What is needed:
Copy out all lines in the data below containing the string "image".

Provided material:
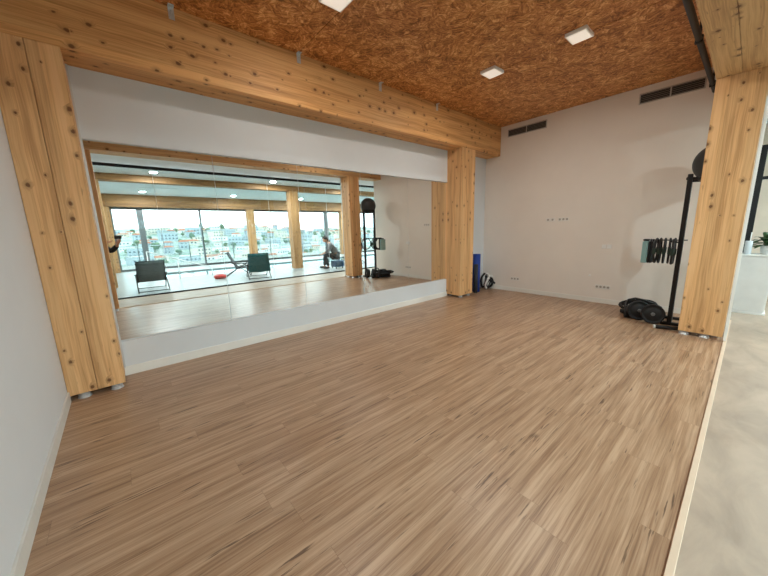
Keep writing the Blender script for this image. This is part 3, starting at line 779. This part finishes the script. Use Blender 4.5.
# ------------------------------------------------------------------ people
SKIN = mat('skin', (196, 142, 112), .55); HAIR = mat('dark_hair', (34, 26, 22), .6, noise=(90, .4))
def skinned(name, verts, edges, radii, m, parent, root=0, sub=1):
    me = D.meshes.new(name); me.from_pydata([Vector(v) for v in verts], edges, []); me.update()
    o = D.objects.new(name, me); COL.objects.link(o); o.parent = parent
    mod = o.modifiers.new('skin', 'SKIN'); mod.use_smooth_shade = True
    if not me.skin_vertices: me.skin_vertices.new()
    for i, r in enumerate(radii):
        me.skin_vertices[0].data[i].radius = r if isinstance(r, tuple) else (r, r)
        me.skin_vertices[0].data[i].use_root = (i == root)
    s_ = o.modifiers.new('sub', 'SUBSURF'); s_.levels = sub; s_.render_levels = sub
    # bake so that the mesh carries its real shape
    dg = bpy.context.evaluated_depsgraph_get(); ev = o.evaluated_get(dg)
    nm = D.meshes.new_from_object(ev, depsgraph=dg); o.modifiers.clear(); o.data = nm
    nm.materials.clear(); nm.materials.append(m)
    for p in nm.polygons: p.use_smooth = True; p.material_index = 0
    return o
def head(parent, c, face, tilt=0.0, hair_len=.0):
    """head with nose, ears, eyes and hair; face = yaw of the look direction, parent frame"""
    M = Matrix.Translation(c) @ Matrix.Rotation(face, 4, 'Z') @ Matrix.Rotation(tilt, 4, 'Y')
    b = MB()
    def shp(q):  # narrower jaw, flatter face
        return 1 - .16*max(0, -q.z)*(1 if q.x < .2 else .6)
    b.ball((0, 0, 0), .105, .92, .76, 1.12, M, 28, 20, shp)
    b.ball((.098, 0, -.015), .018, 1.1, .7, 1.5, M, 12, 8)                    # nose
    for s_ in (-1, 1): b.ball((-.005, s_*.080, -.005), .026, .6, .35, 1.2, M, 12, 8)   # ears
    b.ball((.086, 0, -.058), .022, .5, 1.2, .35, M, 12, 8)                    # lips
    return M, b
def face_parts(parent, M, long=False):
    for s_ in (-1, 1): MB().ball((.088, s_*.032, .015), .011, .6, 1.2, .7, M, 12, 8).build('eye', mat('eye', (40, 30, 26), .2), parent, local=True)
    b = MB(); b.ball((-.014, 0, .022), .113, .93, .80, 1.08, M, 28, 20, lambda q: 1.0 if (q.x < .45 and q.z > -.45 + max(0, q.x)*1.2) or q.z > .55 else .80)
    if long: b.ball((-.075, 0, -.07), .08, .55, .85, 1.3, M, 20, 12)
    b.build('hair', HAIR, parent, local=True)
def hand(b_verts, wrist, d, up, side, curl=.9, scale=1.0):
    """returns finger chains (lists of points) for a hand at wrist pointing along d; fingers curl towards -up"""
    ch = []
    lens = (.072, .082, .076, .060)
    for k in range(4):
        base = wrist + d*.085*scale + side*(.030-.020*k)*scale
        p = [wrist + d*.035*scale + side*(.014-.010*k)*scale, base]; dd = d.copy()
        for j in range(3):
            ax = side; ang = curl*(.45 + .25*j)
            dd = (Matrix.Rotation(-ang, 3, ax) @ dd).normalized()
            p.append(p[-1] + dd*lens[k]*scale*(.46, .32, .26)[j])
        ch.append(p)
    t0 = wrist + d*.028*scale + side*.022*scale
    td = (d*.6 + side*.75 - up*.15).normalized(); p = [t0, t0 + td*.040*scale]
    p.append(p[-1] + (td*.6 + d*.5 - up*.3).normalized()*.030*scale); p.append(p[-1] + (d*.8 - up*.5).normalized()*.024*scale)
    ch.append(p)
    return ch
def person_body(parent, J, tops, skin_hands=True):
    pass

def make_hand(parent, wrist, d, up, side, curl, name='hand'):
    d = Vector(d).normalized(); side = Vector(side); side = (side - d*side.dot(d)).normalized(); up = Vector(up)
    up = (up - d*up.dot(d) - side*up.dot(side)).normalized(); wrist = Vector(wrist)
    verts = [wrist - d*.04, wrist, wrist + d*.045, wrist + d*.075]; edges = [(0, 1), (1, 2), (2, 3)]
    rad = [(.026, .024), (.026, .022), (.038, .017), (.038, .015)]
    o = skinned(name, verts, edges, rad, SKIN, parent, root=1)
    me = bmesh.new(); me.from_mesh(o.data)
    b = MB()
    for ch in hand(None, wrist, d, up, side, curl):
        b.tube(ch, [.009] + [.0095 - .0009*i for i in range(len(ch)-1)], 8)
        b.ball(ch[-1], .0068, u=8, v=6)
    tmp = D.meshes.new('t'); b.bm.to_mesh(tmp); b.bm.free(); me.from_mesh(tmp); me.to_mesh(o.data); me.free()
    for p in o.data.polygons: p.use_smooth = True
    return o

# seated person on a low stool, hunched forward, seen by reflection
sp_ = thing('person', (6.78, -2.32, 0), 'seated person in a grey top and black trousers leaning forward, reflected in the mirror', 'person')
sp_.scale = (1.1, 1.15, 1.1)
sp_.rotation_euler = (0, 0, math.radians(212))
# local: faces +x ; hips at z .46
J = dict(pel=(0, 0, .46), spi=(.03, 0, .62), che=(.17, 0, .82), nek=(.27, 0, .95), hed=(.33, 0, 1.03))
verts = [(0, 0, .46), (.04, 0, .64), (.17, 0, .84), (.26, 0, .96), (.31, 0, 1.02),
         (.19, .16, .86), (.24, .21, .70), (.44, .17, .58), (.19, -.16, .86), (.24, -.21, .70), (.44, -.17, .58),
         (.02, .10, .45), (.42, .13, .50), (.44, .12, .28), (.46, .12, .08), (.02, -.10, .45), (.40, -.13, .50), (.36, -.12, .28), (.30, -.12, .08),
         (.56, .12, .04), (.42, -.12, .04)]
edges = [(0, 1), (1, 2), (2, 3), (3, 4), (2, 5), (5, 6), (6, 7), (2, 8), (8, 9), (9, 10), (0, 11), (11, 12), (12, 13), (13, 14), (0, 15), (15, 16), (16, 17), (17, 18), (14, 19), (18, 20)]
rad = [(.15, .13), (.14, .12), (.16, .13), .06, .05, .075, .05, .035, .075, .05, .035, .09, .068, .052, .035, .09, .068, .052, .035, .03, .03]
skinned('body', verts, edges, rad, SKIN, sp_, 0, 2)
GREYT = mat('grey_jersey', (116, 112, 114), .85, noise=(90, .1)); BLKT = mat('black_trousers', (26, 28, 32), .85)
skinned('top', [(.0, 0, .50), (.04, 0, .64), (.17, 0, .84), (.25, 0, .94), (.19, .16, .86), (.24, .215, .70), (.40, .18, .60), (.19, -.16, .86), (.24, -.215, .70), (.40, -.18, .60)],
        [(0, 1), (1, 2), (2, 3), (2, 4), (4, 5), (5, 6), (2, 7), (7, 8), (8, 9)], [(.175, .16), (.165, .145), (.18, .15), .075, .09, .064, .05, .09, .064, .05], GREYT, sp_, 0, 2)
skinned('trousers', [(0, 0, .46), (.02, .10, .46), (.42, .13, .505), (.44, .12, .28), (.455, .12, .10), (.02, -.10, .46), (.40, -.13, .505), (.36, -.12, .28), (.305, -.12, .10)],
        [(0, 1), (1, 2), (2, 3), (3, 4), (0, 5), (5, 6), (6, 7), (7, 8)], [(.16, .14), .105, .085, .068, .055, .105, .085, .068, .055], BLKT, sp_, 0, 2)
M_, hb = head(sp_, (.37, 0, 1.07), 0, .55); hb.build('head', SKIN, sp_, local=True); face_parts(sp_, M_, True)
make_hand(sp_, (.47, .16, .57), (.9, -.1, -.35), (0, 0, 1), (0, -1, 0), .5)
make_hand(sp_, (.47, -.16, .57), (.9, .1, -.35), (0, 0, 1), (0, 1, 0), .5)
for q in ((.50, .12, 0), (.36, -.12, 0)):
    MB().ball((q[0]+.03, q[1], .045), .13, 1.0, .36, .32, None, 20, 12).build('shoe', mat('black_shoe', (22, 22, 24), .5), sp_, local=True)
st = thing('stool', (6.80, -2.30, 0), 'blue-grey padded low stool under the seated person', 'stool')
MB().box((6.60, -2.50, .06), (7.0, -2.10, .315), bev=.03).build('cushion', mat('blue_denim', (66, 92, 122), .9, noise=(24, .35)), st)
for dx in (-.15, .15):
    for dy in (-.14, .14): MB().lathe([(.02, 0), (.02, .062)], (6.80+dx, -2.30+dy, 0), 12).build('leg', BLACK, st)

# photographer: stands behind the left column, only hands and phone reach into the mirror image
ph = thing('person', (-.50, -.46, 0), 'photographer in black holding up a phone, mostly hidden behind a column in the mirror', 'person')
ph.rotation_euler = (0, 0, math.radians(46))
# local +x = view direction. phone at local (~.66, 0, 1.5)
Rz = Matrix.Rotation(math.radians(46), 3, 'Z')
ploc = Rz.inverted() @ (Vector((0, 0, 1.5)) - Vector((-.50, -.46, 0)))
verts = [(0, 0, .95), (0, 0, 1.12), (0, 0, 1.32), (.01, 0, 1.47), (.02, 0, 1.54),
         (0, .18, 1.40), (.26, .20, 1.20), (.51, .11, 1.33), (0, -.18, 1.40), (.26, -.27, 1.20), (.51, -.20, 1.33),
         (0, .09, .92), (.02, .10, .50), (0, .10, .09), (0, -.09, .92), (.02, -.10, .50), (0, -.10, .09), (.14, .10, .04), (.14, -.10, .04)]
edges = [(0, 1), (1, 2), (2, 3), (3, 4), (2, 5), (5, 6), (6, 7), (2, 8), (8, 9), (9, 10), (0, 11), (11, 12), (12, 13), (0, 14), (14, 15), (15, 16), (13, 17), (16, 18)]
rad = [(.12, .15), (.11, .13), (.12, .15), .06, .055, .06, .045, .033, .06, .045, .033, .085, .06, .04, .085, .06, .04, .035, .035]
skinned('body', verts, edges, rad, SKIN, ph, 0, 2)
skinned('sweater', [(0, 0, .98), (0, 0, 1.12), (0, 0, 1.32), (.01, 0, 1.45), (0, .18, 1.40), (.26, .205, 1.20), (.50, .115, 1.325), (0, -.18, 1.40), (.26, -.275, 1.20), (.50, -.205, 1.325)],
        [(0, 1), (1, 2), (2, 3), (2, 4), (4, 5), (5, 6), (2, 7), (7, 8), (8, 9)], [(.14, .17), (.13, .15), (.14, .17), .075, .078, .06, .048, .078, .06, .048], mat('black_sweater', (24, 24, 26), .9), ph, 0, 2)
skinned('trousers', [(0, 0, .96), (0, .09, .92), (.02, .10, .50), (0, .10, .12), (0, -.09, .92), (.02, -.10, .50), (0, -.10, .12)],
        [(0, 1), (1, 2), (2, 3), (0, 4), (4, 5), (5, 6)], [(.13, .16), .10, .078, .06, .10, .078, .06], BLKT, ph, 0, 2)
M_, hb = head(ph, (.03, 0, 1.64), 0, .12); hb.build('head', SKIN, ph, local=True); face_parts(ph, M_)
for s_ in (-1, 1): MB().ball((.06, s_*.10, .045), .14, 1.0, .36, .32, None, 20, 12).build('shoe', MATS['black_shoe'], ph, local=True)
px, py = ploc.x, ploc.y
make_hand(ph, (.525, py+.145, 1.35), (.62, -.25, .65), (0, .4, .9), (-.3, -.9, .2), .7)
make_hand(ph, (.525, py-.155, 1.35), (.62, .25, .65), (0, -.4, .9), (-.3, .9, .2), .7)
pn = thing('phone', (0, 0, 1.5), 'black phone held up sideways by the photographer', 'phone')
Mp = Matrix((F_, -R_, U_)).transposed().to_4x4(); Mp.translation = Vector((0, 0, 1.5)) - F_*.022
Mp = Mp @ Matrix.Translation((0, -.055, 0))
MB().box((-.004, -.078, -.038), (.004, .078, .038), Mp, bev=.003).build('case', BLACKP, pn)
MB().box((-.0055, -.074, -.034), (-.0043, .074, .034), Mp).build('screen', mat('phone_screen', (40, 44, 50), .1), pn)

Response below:
Keep writing the Blender script for this image. This is part 3, starting at line 779. This part finishes the script. Use Blender 4.5.
# photographer: stands behind the left column, only hands and phone reach into the mirror image